At the beginning of Epiphany, we were reminded of God’s anointing of Jesus as the Son of God, the Son in whom the divine approval rested, the Son to whom we should listen, from whom we should learn, and in whom we should believe.

And now, at the beginning of our Lenten journey, we read this story one more time, and we are reminded that Lent is about God’s activity, not ours. We are reminded that it is God’s agency, not our own human traditions that form the centerpiece of our Lenten discipline, that informs our action, and that calls us forth as daughters and sons of God to witness to the powerful cleansing action of the holy water.

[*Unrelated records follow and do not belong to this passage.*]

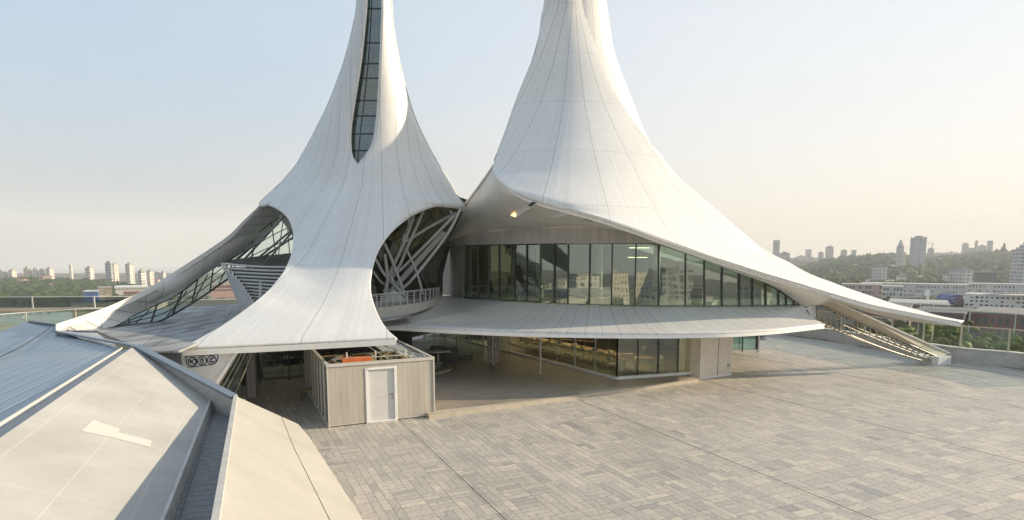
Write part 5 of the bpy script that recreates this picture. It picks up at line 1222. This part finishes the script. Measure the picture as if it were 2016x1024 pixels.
# ------------------------------------------------------------------ distant buildings
def facade_mat(name, wall, win, pu, pz, fu, fz, bay=None):
    m = base_mat(name, wall, .7, var=.06, scale=.05); t = m.node_tree; b = t.nodes['Principled BSDF']; src = t.nodes[m['mm']].outputs[0]
    o = N(t, 'ShaderNodeTexCoord'); s = N(t, 'ShaderNodeSeparateXYZ'); t.links.new(o.outputs['Object'], s.inputs[0])
    g = N(t, 'ShaderNodeNewGeometry'); gs = N(t, 'ShaderNodeSeparateXYZ'); t.links.new(g.outputs['Normal'], gs.inputs[0])
    u = mnode(t, 'ADD', s.outputs[0], s.outputs[1]); 
    def band(c, per, frac): 
        f = mnode(t, 'FRACT', mnode(t, 'DIVIDE', mnode(t, 'ADD', c, 1000*per), per)); return mnode(t, 'MULTIPLY', mnode(t, 'GREATER_THAN', f, (1-frac)/2), mnode(t, 'LESS_THAN', f, (1+frac)/2))
    k = mnode(t, 'MULTIPLY', band(u, pu, fu), band(s.outputs[2], pz, fz)); k = mnode(t, 'MULTIPLY', k, mnode(t, 'LESS_THAN', mnode(t, 'ABSOLUTE', gs.outputs[2]), .5))
    cu = mnode(t, 'FLOOR', mnode(t, 'DIVIDE', u, pu)); cz = mnode(t, 'FLOOR', mnode(t, 'DIVIDE', s.outputs[2], pz)); cb = N(t, 'ShaderNodeCombineXYZ'); t.links.new(cu, cb.inputs[0]); t.links.new(cz, cb.inputs[1])
    wn = N(t, 'ShaderNodeTexWhiteNoise'); t.links.new(cb.outputs[0], wn.inputs['Vector']); k = mnode(t, 'MULTIPLY', k, mnode(t, 'MULTIPLY_ADD', wn.outputs[0], .5, .5))
    src = darken(t, src, k, 1.0, win)
    if bay: src = darken(t, src, band(u, bay[0], bay[1]), bay[2], win)
    t.links.new(src, b.inputs['Base Color']); return m
FM = [facade_mat('facade_white', (.60, .59, .55), (.16, .18, .20), 4, 3.2, .55, .5), facade_mat('facade_grey', (.50, .50, .49), (.15, .17, .20), 3.2, 3.2, .6, .6, (12, .2, .4)),
      facade_mat('facade_cream', (.60, .56, .49), (.22, .2, .18), 3.6, 3.2, .5, .55), facade_mat('facade_bands', (.60, .60, .58), (.12, .14, .16), 60, 3.3, .97, .42),
      facade_mat('facade_grid', (.52, .54, .55), (.10, .13, .17), 3.4, 3.6, .68, .66), facade_mat('facade_dark', (.10, .13, .14), (.03, .05, .06), 30, 3.0, .95, .6), facade_mat('facade_pink', (.46, .30, .23), (.10, .09, .09), 5, 4, .45, .5)]
roofm = base_mat('flat_roof', (.33, .32, .31), .8); terr = base_mat('terracotta_roof', (.34, .20, .15), .8)
def tower(label, x0, x1, yt, yb, d, fm, th=35, split=.5, top=1, cat='tower block', group=None, name='tower_block', parts=None):
    xc = (x0+x1)/2; W = (x1-x0)*d/1200*math.cos(math.atan((xc-1008)/1200)); t_ = R(th); sx_ = W*(1-split)/math.cos(t_); sy_ = W*split/math.sin(t_)
    zb = H-(yb-HOR)*d/1200-3; zt = H-(yt-HOR)*d/1200; hh = zt-zb
    r_ = thing(name, label, cat, ((xc-1008)/1200*d, d, zb), group); r_['_o'] = (0, 0, 0); r_.rotation_euler = (0, 0, t_-math.atan((xc-1008)/1200))
    MB().box((0, 0, hh/2), (sx_, sy_, hh)).build('wall', fm, r_)
    MB().box((0, 0, hh+.4), (sx_*1.03, sy_*1.03, .8)).build('parapet', roofm, r_)
    if top: MB().box((0, 0, hh+1.9), (sx_*.5, sy_*.45, 2.4)).build('plant_room', roofm, r_)
    if top == 2: MB().tube([(sx_*.35, 0, hh), (sx_*.35, 0, hh+6)], .9, 6, .1).build('spire', roofm, r_)
    if top == 3:
        for k in range(4): MB().box((0, 0, hh+1.5+k*2.6), (sx_*(.8-.18*k), sy_*(.8-.18*k), 2.6)).build('stepped_crown', fm, r_)
    if hh > 18:
        m_ = MB(); n = int(hh/6.4)
        for k in range(1, n): m_.box((sx_*.0, -sy_/2-.3, k*6.4), (sx_*.5, .6, .25)); m_.box((-sx_/2-.3, 0, k*6.4), (.6, sy_*.4, .25))
        m_.build('balconies', roofm, r_)
    return r_
G = FM
tower('pale low block at the far left edge of the skyline', -8, 15, 536, 547, 800, G[0])
tower('pale terraced block second from the left edge of the skyline', 17, 33, 533.5, 547, 800, G[2], 35, .4)
for k, (a, b_, y0, l) in enumerate(((47, 64, 529, 'first and tallest'), (65, 77, 531, 'second'), (77.5, 88, 532.5, 'third'), (90, 107, 530, 'last'))): tower('cream block, %s of four together left of the slim pale tower' % l, a, b_, y0, 547, 820, G[2] if k % 2 == 0 else G[0], 35, .45)
mo = thing('slim_tower', 'very slim pale tower with a pointed top standing alone on the left skyline', 'tower', ((140.5-1008)/1200*800, 800, -24)); c_ = mo.location
MB().tube([(c_.x, 800, -24), (c_.x, 800, -4.5)], 2.2, 8, 1.7).build('shaft', M['coping'], mo); MB().tube([(c_.x, 800, -4.5), (c_.x, 800, -3.2)], 2.3, 8).build('gallery', M['coping'], mo); MB().tube([(c_.x, 800, -3.2), (c_.x, 800, .5)], 1.0, 8, .1).build('spire', M['coping'], mo)
tower('cream block standing alone between the slim tower and the tall pair', 168, 186, 528.5, 549, 780, G[0], 35, .5)
tower('grey-faced left half of the tall pair of towers on the left skyline', 208, 223, 518.5, 553, 760, G[4], 35, .75); tower('lit right half of the tall pair of towers on the left skyline', 222, 234, 521.5, 553, 770, G[2], 35, .3)
tower('tall slender tower right of the tall pair on the left skyline', 247.5, 265, 521.5, 557, 740, G[0], 35, .45)
tower('white block with dark balconies, nearest to the ribbon arch', 271, 288, 535, 562, 700, G[3], 35, .4); tower('cream block just right of the one with dark balconies', 288, 303, 535.5, 559, 710, G[2], 35, .45)
tower('faint pale block, left of two just above the ribbon arch', 304, 315, 537.5, 556, 900, G[0]); tower('faint pale block, right of two just above the ribbon arch', 316, 327, 537, 554, 900, G[0])
rt0 = [('dark tall slab just above the white wing on the right', 1519, 1532, 474, 516, 1300, G[1], .78, 0), ('low pale block between the dark slab and the wing', 1532, 1553, 499, 518, 1250, G[1], .6, 1),
       ('small pale block alone on the far ridge, second from the dark slab', 1583, 1595, 492, 512, 1500, G[0], .5, 0), ('small stepped block low on the far ridge', 1608, 1619, 498, 514, 1500, G[1], .5, 1),
       ('wide pale block with a small spire on the far ridge', 1622, 1638, 487, 513, 1450, G[1], .6, 2), ('low wide block right of the one with the spire', 1652, 1665, 494, 508, 1500, G[1], .4, 1), ('last small block on the far ridge before the nearer hill', 1673, 1683, 493, 507, 1450, G[1], .6, 0),
       ('slender pale tower with a stepped top left of the biggest tower', 1761, 1776, 487, 546, 900, G[0], .6, 3), ('lower lit wing beside the slender stepped tower', 1774, 1780.5, 498, 546, 905, G[2], .2, 0),
       ('biggest tower on the right hill, grey front and lit side', 1787, 1819, 469, 535, 950, G[4], .62, 1), ('small tower beneath the crane right of the biggest tower', 1822, 1835, 490.5, 510, 1300, G[1], .5, 1),
       ('white apartment tower standing in front of the wooded hill', 1715, 1746, 526, 566, 640, G[0], .55, 1), ('small white block at the foot of the slender tower', 1765, 1785, 544, 567, 640, G[3], .4, 1),
       ('hazy tower left of the group on the right crest', 1889, 1902, 481, 507, 1500, G[1], .5, 1), ('hazy low block in the middle of the group on the right crest', 1902, 1916, 489, 507, 1500, G[1], .5, 0), ('hazy slim tower rising from the group on the right crest', 1913.5, 1920, 476, 503, 1520, G[1], .5, 1),
       ('hazy wide block right of the slim tower on the crest', 1920, 1937, 485, 503, 1500, G[1], .5, 1), ('hazy tall block at the right end of the crest group', 1937.5, 1949.5, 475, 500, 1450, G[1], .5, 0),
       ('large grid-fronted tower with a stepped crown at the right edge', 1987, 2062, 493, 570, 600, G[4], .3, 3), ('white block with small square windows above the salmon podium', 1868, 1916, 532, 566, 560, G[0], .62, 1), ('lower white left wing of the block above the salmon podium', 1856, 1870, 541, 566, 565, G[0], .6, 0),
       ('dark glassy block behind the salmon roofs', 1917, 1962, 536, 566, 620, G[5], .5, 1), ('salmon podium building with a lit corner', 1849, 1926, 562, 576, 500, G[6], .65, 0), ('plain salmon building right of the podium with a lit corner', 1926, 1968, 562.5, 576, 510, G[6], .7, 0)]
for (l, a, b_, y0, y1, d, m_, sp_l, top) in rt0: tower(l, a, b_, y0, y1, d, m_, 35, sp_l, top)
cr_ = thing('tower_crane', 'thin construction crane mast above the small tower on the right hill', 'crane', ((1831-1008)/1200*1280, 1280, 20)); X = cr_.location.x
MB().box((X, 1280, 28), (.9, .9, 20)).build('mast', M['steelw'], cr_); MB().box((X-3, 1280, 35.5), (14, .7, .7)).build('jib', M['steelw'], cr_)
def conifer(x, yt, yb, d, label):
    p = P(x, yb, d); hgt = (yb-yt)*d/1200; o = thing('conifer', label, 'tree', tuple(p), 'dark conifers on the right crest'); MB().tube([p, p+Vector((0, 0, hgt*.9))], 1.2, 6, .3).build('trunk', M['frame'], o)
    L = []; rnd = random.Random(int(x))
    for k in range(90): t_ = rnd.random(); r_ = hgt*.32*(1-t_*.85); a = rnd.uniform(0, 6.28); L.append((p.x+r_*math.cos(a)*rnd.random(), p.y+r_*math.sin(a)*.5, p.z+hgt*(.12+.86*t_), hgt*.09*(1.3-t_)))
    clumps('crown', L, M['wood_far'], 7, o)
conifer(1976, 478, 496, 1250, 'tall dark pointed conifer on the right crest'); conifer(1962, 488, 498, 1250, 'rounder, shorter tree left of the tall conifer on the right crest'); conifer(1713, 496, 504, 1250, 'small round tree alone on the crest left of the slender tower')
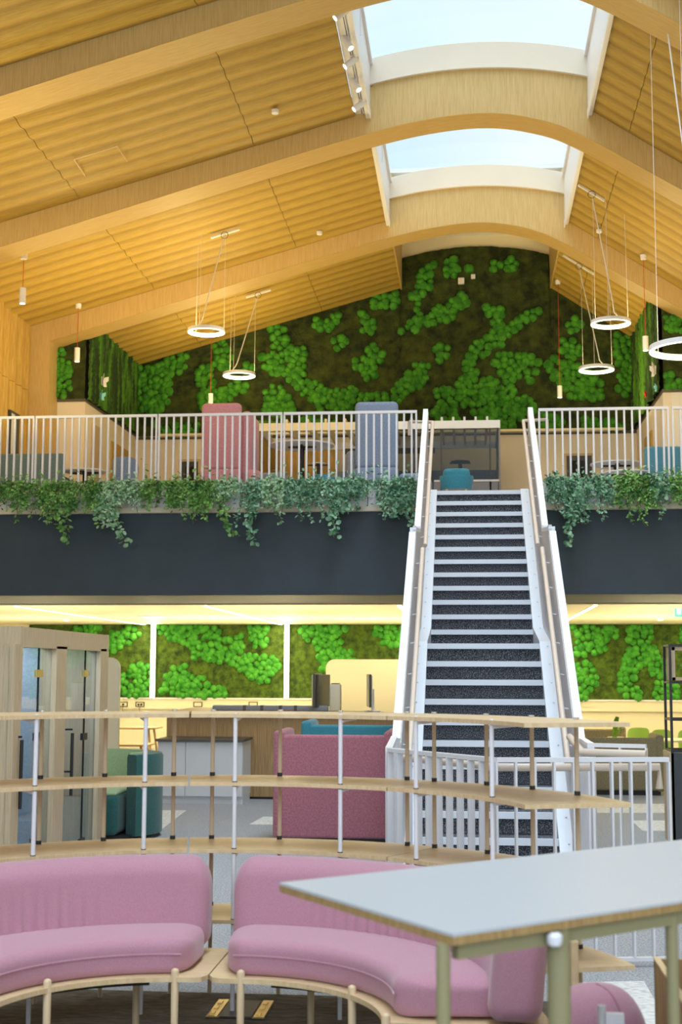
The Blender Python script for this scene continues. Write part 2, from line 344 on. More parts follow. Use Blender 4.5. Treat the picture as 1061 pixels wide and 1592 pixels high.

Each Lent, we hear the debates –what form should our Lenten discipline take? Should we give up chocolate or coffee? Should we take on new practices of prayer and devotion? Should we immerse ourselves in some form of social ministry or charitable activity? The answer …is yes! The Spirit of God is calling you, will blow through you, over you and in you, opening you up to the presence and activity of God in the world.

But remember this;

it is God who builds us up, not we ourselves.

It is God’s promises that sustain us,

and not our own practices.

It is God who recreates us anew

through our daily dying to sin

and rising to new life in Christ.

And it is through God’s Word, and through the waters of Baptism, and the Body and Blood of our Lord and Savior that we receive forgiveness for our sins and are empowered to live as people of the covenant.

Through Jesus Christ, once and for all, God forms a covenant with each and every one of us. Despite all signs to the contrary: our stubbornness in the face of sin, our desire and aspirations of power, the brokenness of the world, God has not and will never give up on us; instead God joins in our suffering through the cross of Christ.

This is good news for God’s beloved people, as we await God’s return in glory, in the fulfillment of time. As we undertake our Lenten discipline, as we take this time to contemplate, recognize and acknowledge our sinfulness, let us open and prepare our hearts for the ongoing, transformational work of God’s Spirit in our lives.  

May we feel God’s urging, God’s prodding, God’s amazing grace and mercy in the face of our fragility.

I don’t remember how the new pie crust worked out that day, so long ago – I think it was at least edible. But I do know that God is still at work in me, and in all of us, adding a little flour here, sprinkling a little water there.

Regardless of what shape my lumpy dough might cling to, our faithful God will never give up on me or on any of us. God’s love will heal and shape us into bread for the world.   Thanks be to God! Amen.